A valid use of a method reference to execute R#run could use an instance, like this (but you'd surely rather use the r instance directly, in this case):

R r = new R();
new ConstructorRefVsNew().run(r::run);

The first example:

new ConstructorRefVsNew().run(R::new);

is more or less equivalent to:

new ConstructorRefVsNew().run( () -> {new R();} );

The effect is you just create an instance of R but do not call its run method.

Compare two calls:

((Runnable)() -> new R()).run();
new R().run();

By ((Runnable)() -> new R()) or ((Runnable) R::new) , you create a new Runnable which does nothing¹.

By new R(), you create an instance of the R class where the run method is well-defined.

^{1 Actually, it creates an object of R which has no impact on execution.}

I was thinking of treating 2 invocations identically without modifying the main method. We would need to overload run(Runnable) with run(Supplier<Runnable>).

class ConstructorRefVsNew {

    public static void main(String[] args) {
        new ConstructorRefVsNew().run(R::new);
        System.out.println("-----------------------");
        new ConstructorRefVsNew().run(new R());
    }

    void run(Runnable r) {
        r.run();
    }

    void run(Supplier<Runnable> s) {
        run(s.get());
    }

    static class R implements Runnable { ... }
}

The run method expects a Runnable.

The easy case is new R(). In this case you know the result is an object of type R. R itself is a runnable, it has a run method, and that's how Java sees it.

But when you pass R::new something else is happening. What you tell it is to create an anonymous object compatible with a Runnable whose run method runs the operation you passed it.

The operation you passed it is not R's run method. The operation is the costructor of R. Thus, it's like you have passed it an anonymous class like:

new Runnable() {

     public void run() {
         new R();
     }
}

(Not all the details are the same, but this is the closest "classical" Java construct ).

R::new, when called, calls new R(). Nothing more, nothing less.

Just my two cents here to give a more readable answer, for people are new to java lambda world.

What's this

• R::new is using method reference, which emerged from java8, let you reuse existing method definitions and pass them just like lambdas. So when you write Runnable::new, actually it means () -> new R(), the result is a lambda;
• new R() is calling the constructor of class R, and return an instance of that class, the result is a instance of R.

We are now clear about what are them, but how they works(why they are compiled-able)?

How it works

For new R(), it's very easy to understand what happened and I'll leave without explanation.

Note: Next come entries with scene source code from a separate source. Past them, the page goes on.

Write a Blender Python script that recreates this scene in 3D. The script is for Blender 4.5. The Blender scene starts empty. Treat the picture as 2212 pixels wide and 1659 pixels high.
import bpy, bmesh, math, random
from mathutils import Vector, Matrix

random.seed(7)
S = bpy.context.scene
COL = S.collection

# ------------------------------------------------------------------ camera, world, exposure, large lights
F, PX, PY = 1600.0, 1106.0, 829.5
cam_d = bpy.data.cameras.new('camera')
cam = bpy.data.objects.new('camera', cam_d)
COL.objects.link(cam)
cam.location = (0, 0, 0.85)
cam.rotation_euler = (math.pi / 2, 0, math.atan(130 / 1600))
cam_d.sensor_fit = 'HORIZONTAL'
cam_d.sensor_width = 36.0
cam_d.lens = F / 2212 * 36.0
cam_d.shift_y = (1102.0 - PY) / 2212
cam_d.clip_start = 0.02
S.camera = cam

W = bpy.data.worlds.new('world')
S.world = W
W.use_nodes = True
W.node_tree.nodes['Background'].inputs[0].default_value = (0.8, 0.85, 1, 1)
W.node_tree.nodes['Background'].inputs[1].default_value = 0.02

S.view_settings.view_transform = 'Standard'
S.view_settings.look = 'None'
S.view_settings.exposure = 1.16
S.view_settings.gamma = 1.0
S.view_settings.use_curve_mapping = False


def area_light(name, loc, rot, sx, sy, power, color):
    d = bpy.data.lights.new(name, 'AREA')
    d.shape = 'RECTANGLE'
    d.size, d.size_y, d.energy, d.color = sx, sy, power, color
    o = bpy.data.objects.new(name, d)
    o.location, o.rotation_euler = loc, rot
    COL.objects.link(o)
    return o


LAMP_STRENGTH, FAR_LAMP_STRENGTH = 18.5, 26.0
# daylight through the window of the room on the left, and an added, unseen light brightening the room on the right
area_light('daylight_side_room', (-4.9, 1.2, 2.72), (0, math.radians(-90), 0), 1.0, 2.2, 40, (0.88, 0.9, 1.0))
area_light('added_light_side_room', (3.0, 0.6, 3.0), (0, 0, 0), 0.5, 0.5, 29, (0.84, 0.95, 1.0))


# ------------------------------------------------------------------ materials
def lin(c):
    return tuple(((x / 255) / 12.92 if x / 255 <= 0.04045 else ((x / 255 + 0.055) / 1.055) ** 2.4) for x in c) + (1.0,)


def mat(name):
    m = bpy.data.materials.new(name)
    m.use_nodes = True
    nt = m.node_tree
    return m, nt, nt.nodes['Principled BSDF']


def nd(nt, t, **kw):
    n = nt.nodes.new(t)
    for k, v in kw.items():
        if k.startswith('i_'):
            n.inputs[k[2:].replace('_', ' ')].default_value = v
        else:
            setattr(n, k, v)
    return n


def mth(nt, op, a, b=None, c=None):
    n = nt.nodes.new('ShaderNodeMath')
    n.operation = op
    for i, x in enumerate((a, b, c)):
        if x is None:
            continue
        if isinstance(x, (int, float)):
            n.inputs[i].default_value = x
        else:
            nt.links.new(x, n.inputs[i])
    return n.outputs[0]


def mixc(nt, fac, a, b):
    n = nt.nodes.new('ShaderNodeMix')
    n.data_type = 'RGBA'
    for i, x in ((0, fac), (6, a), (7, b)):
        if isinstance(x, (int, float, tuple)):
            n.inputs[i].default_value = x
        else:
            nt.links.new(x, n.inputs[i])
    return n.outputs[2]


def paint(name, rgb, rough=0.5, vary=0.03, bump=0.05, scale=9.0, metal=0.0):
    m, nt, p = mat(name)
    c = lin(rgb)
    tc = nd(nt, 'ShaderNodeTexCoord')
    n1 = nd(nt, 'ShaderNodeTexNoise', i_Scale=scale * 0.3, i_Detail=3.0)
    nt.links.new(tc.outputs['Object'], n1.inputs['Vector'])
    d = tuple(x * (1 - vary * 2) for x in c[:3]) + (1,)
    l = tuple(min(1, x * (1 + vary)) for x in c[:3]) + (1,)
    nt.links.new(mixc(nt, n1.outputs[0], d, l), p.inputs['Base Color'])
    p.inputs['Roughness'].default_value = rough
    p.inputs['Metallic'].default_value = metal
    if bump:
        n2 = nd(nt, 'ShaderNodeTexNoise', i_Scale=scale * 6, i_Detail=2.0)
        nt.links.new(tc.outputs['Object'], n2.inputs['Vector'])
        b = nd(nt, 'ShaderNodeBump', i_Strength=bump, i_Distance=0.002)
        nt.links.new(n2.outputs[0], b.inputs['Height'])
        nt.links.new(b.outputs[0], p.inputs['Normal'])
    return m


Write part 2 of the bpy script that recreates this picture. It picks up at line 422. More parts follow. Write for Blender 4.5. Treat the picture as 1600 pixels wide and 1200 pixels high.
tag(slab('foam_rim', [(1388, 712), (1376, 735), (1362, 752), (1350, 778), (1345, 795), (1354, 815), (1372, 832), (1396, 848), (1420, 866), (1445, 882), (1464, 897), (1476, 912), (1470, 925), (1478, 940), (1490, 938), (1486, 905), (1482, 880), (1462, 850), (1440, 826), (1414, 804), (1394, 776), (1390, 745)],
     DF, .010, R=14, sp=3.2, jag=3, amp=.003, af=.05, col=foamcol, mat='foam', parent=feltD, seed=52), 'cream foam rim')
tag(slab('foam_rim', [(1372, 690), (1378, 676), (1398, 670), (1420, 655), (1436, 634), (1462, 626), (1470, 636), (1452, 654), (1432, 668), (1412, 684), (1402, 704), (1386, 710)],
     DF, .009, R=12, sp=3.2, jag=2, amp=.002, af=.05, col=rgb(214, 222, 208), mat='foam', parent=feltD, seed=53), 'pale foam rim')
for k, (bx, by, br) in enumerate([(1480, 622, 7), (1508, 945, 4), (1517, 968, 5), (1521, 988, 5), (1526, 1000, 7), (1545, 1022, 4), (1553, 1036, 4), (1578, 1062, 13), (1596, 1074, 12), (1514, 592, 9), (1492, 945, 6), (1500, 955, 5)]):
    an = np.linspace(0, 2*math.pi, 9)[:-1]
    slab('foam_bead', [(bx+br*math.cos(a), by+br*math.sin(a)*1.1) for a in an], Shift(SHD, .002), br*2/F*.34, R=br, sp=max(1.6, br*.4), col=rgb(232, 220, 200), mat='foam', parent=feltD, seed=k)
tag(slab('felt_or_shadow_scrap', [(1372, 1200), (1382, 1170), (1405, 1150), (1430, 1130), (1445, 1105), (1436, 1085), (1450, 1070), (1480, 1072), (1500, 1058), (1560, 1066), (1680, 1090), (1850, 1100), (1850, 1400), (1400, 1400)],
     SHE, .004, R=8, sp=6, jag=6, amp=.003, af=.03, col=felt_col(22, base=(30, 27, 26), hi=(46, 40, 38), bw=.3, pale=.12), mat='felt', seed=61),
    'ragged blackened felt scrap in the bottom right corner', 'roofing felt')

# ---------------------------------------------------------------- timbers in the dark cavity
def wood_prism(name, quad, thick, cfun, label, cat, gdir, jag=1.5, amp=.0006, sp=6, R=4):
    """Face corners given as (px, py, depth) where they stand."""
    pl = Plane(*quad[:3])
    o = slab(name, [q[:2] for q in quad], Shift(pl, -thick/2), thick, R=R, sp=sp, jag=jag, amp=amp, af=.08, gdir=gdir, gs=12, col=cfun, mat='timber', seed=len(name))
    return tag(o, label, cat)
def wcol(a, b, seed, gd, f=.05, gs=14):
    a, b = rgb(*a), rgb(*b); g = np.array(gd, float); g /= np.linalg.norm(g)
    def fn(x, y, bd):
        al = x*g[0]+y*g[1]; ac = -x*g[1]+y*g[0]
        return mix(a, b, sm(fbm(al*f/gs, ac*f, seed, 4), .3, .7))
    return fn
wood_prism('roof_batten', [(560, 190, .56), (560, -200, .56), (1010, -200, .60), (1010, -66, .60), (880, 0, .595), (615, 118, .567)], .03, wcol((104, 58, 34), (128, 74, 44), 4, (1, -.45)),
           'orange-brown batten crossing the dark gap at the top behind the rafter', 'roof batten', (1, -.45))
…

For Runnable::new which stands for () -> new R(), we need to know that Runnable is what we called the FunctionalInterface, and a functional interface is a interface with only one method, when we pass lambda to a method that accepts a functional interface as parameter, the lambda must matches the signature of that interface, and the action in lambda is filled to the body of that method.

The Runnable in JDK11 looks like this:

@FunctionalInterface
public interface Runnable {

    public abstract void run();
}

while the lambda () -> new R() is compatible with the method signature - accept nothing and return nothing, so the code works, and in this case, the runTime object of the passed-in parameter looks like this:

Runnable instance with run method {

    public void run() {
      new R();
    };
}

now we get to know why in this situation, only construction of R triggered.

What's more

We can achieve what run(new R()) does with lambda like this:

new ConstructorRefVsNew().run(() -> System.out.println("R.run runs"));

I finally realize the question comes very tricky that the given lambda Runnable::new is actually compatible with Runnable interface. You can define a customize functional interface called Foo or whatever to do the same thing

@FunctionalInterface
public interface Foo{

    public abstract void run();
}

public class ConstructorRefVsNew {

  public static void main(String[] args) {
      new ConstructorRefVsNew().run(R::new);
  }

  void run(Foo f) {
      f.run();
  }
}

and in this case, the R::new still works well while the new R() cannot be passed, which indicates that the question is not a big deal but a fascinating coincidence.